* **Data**
►

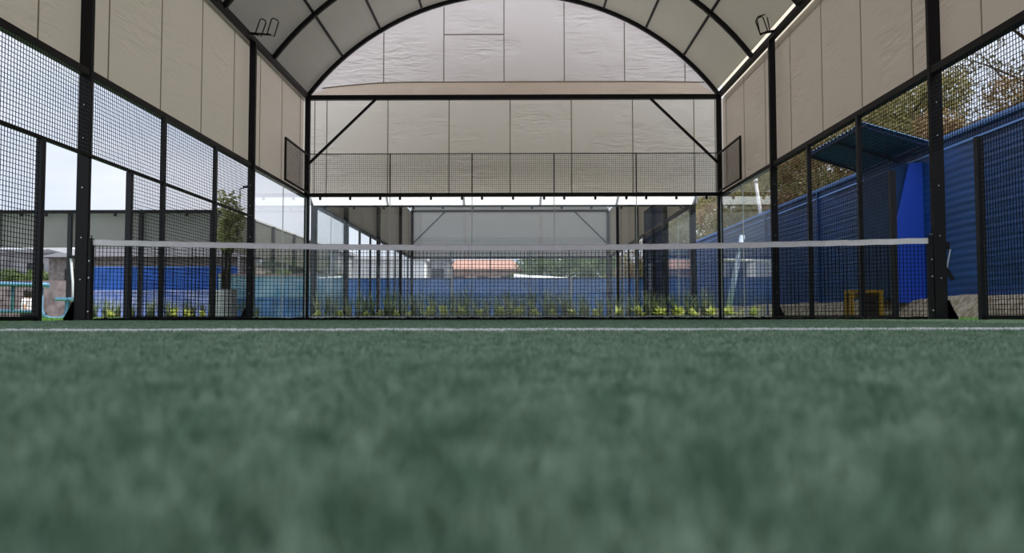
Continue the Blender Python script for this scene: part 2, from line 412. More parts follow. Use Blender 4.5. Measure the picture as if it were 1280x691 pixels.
def thing_mesh(mb, name, m, label, cat, group=None, smooth=False):
    # origin at the bounding box base
    xs = [p[0] for p in mb.v]; ys = [p[1] for p in mb.v]; zs = [p[2] for p in mb.v]
    o = mb.build(name, m, None, smooth, origin=((min(xs)+max(xs))/2, (min(ys)+max(ys))/2, min(zs)))
    return tag(o, label, cat, group)
for sgn, sd_ in ((-1, 'left'), (1, 'right')):
    thing_mesh(MB().box(sgn*5.06-.05, sgn*5.06+.05, -10, 10, EAVE-.06, EAVE+.04), 'eave_beam', STEEL, f'long black eave beam along the top of the {sd_} tarpaulin wall', 'beam')
    thing_mesh(MB().box(sgn*5.08-.045, sgn*5.08+.045, -10, 10, 2.94, 3.03), 'side_rail', STEEL, f'black rail under the bottom edge of the {sd_} tarpaulin wall', 'rail')
thing_mesh(MB().box(-5, 5, 9.95, 10.07, 5.36, 5.47), 'cross_beam', STEEL, 'horizontal black beam across the far end at the foot of the gable', 'beam')
for sgn, sd_ in ((-1, 'left'), (1, 'right')):
    thing_mesh(MB().bar((sgn*4.97, 9.93, 3.78), (sgn*3.33, 9.93, 5.38), .055), 'diagonal_brace', STEEL, f'black diagonal brace in the far {sd_} corner under the cross beam', 'brace')
# arches
def arch(y, label):
    mb = MB(); n = 40; r0 = R_ARC-.02; r1 = R_ARC+.07
    for j in range(n):
        t0 = -TH+2*TH*j/n; t1 = -TH+2*TH*(j+1)/n
        P = []
        a0 = arc_pt(t0, r0); a1 = arc_pt(t1, r0); b0 = arc_pt(t0, r1); b1 = arc_pt(t1, r1)
        mb.hexa([(a0[0], y-.04, a0[1]), (a1[0], y-.04, a1[1]), (a1[0], y+.04, a1[1]), (a0[0], y+.04, a0[1]),
                 (b0[0], y-.04, b0[1]), (b1[0], y-.04, b1[1]), (b1[0], y+.04, b1[1]), (b0[0], y+.04, b0[1])])
    return thing_mesh(mb, 'roof_arch', STEEL, label, 'roof arch')
AL = ['curved black roof arch framing the far gable wall', 'curved black roof arch next in front of the far gable arch', 'curved black roof arch third from the far gable',
      'curved black roof arch fourth from the far gable, just beyond the net', 'curved black roof arch fifth from the far gable, near side of the net',
      'curved black roof arch sixth from the far gable', 'curved black roof arch seventh from the far gable', 'curved black roof arch closing the near end']
for k in range(8): arch(10-20/7*k, AL[k])
PN = {-4: 'lowest on the left', -3: 'second up on the left', -2: 'third up on the left', -1: 'just left of the ridge', 0: 'along the ridge',
      1: 'just right of the ridge', 2: 'third up on the right', 3: 'second up on the right', 4: 'lowest on the right'}
for k in range(-4, 5):
    a = arc_pt(k*math.radians(10.4), R_ARC+.035)
    thing_mesh(MB().bar((a[0], -10, a[1]), (a[0], 10, a[1]), .045), 'roof_purlin', STEEL, f'thin black roof purlin running lengthwise, {PN[k]}', 'purlin')
# light brackets at the tops of the columns by the glass
def loop(mb, c, w, h, tilt, r=.012):
    P = []
    for (a, b) in ((-w/2, 0), (-w/2, h*.9), (-w/2+.03, h), (w/2-.03, h), (w/2, h*.9), (w/2, 0), (-w/2, 0)):
        P.append((c[0]+a*math.cos(tilt)-b*math.sin(tilt)*.6, c[1]-.05, c[2]+b*math.cos(tilt)+a*math.sin(tilt)))
    mb.tube(P, r, 6)
for sgn, sd_ in ((-1, 'left'), (1, 'right')):
    for yy, dx, w, tl in (((5.75, .12, .13, -.5), (5.75, .36, .15, -.45)) if sgn < 0 else ((5.75, .16, .16, .5), (5.7, .16, .20, .3))):
        t = empty('light_bracket', (sgn*(5.0-dx), yy, EAVE), None, 'bracket')
        idx = 'nearest the wall' if (dx < .2 and sgn < 0) else 'further out over the court'
        t['label'] = (f'black wire-frame light bracket on the left eave beam, {idx}' if sgn < 0 else
                      ('black wire-frame light bracket on the right eave beam, rear loop' if yy > 5.72 else 'black wire-frame light bracket on the right eave beam, front loop'))
        mb = MB(); loop(mb, (sgn*(5.0-dx), yy, EAVE+.0), w, .34, tl); part(mb, 'loop', STEEL, t)
        part(MB().bar((sgn*(5.06), yy-.05, EAVE+.04), (sgn*(5.0-dx), yy-.05, EAVE+.0), .03), 'arm', STEEL, t)

# ------------------------------------------------------------------ glass panels
def glass_panel(t, x0, y0, x1, y1, z1, clips=True, joint=True):
    d = Vector((x1-x0, y1-y0, 0)).normalized(); g = .006
    a = Vector((x0, y0, .015))+d*g; b = Vector((x1, y1, .015))-d*g
    n = Vector((-d.y, d.x, 0))*.006; up = Vector((0, 0, z1-.015))
    mb = MB(); mb.hexa([a-n, b-n, b+n, a+n, a-n+up, b-n+up, b+n+up, a+n+up]); mb.m = [1, 1, 0, 1, 0, 1]
    pn = part(mb, 'glass_panel', [GLASS, GEDGE], t)
    if clips:
        for s in ((.12, .5, .88)):
            p = a+d*(b-a).length*s+Vector((0, -.02, z1-.06)); mb_local(MB().bar(p-d*.028, p+d*.028, .03, .075), 'clip', STEEL, pn)
    if joint:
        mb_local(MB().bar(b+d*.006+Vector((0, 0, 0)), b+d*.006+up, .016), 'joint_seal', GEDGE, pn)
    return pn
FG = empty('glass_wall', (0, 10, 0), 'clear glass wall across the far end of the court, with a black top rail', 'glass wall')
part(MB().box(-5, 5, 9.95, 10.04, 2.97, 3.05), 'top_rail', STEEL, FG)
for k in range(5):
    x = -5+2*k; glass_panel(FG, x+(.06 if k == 0 else 0), 10, x+2-(.06 if k == 4 else 0), 10, 2.97, joint=k < 4)
for sgn, sd_ in ((-1, 'left'), (1, 'right')):
    t = empty('glass_wall', (sgn*5.03, 8, 0), f'clear glass side wall beside the far {sd_} corner of the court', 'glass wall')
    for y0 in (6.08, 8): glass_panel(t, sgn*5.03, y0, sgn*5.03, y0+(1.92 if y0 < 7 else 1.94), 2.94, clips=False, joint=y0 < 7)

# ------------------------------------------------------------------ wire mesh fences
def fpanel(t, o, u, lu, z0, z1, p=.05, w=.0048, rails=(True, True)):
    o = Vector(o); u = Vector(u)
    mb = MB(); wires(mb, o+Vector((0, 0, z0)), u, lu, (0, 0, 1), z1-z0, p, p, w); pn = part(mb, 'mesh_panel', WIRE, t)
    if rails[0]: mb_local(MB().bar(o+Vector((0, 0, z0+.02)), o+u*lu+Vector((0, 0, z0+.02)), .04), 'rail', STEEL, pn)
    if rails[1]: mb_local(MB().bar(o+Vector((0, 0, z1-.02)), o+u*lu+Vector((0, 0, z1-.02)), .04), 'rail', STEEL, pn)
    return pn
t = empty('mesh_fence', (0, 9.99, 3.06), 'black wire mesh fence standing on top of the far glass wall', 'mesh fence')
for k in range(5): fpanel(t, (-5+2*k, 9.99, 0), (1, 0, 0), 2, 3.06, 4.02, rails=(False, False), w=.0045)
for k in range(1, 5): part(MB().box(-5+2*k-.014, -5+2*k+.014, 9.97, 9.998, 3.06, 4.02), 'post', STEEL, t)
part(MB().box(-5, 5, 9.975, 9.995, 4.01, 4.03), 'top_rail', STEEL, t)
for sgn, sd_ in ((-1, 'left'), (1, 'right')):
    X = sgn*5.03
    t = empty('mesh_fence', (X, 1, 0), f'tall black mesh fence with a gateway at the net, {sd_} side of the court', 'mesh fence')
    for y in (-4, -2, 2, 4): part(MB().box(X-.032, X+.032, y-.032, y+.032, 0, 2.94), 'post', STEEL2, t)
    for y in (-1, 1): part(MB().box(X-.035, X+.035, y-.035, y+.035, 0, 1.965), 'gateway_post', STEEL2, t)
    if sgn < 0: part(MB().box(X-.02, X+.02, -6, 6, 1.965, 2.005), 'middle_rail', STEEL, t)
    for a, b in ((-4, -2), (-2, -1), (1, 2), (2, 4), (4, 6)): fpanel(t, (X, a+.035, 0), (0, 1, 0), b-a-.07, .02, 1.965, rails=(True, False), w=.0055)
    for a, b in ((-4, -2), (-2, 0), (0, 2), (2, 4), (4, 6)): fpanel(t, (X, a+.05, 0), (0, 1, 0), b-a-.1, 2.0, 2.94, rails=(False, False), w=.0055)
    t = empty('mesh_wing', (sgn*4.99, 8.96, 3.04), f'framed wire mesh wing above the side glass in the far {sd_} corner', 'mesh fence')
    pn = fpanel(t, (sgn*4.99, 8.0, 0), (0, 1, 0), 1.92, 3.04, 4.0, w=.0045)
    for y in (8.0, 9.92): part(MB().box(sgn*4.99-.022, sgn*4.99+.022, y-.022, y+.022, 3.04, 4.0), 'post', STEEL, t)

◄

Keep only the lines that hold the string "from", and copy them out.

Continue the Blender Python script for this scene: part 2, from line 412. More parts follow. Use Blender 4.5. Measure the picture as if it were 1280x691 pixels.
AL = ['curved black roof arch framing the far gable wall', 'curved black roof arch next in front of the far gable arch', 'curved black roof arch third from the far gable',
      'curved black roof arch fourth from the far gable, just beyond the net', 'curved black roof arch fifth from the far gable, near side of the net',
      'curved black roof arch sixth from the far gable', 'curved black roof arch seventh from the far gable', 'curved black roof arch closing the near end']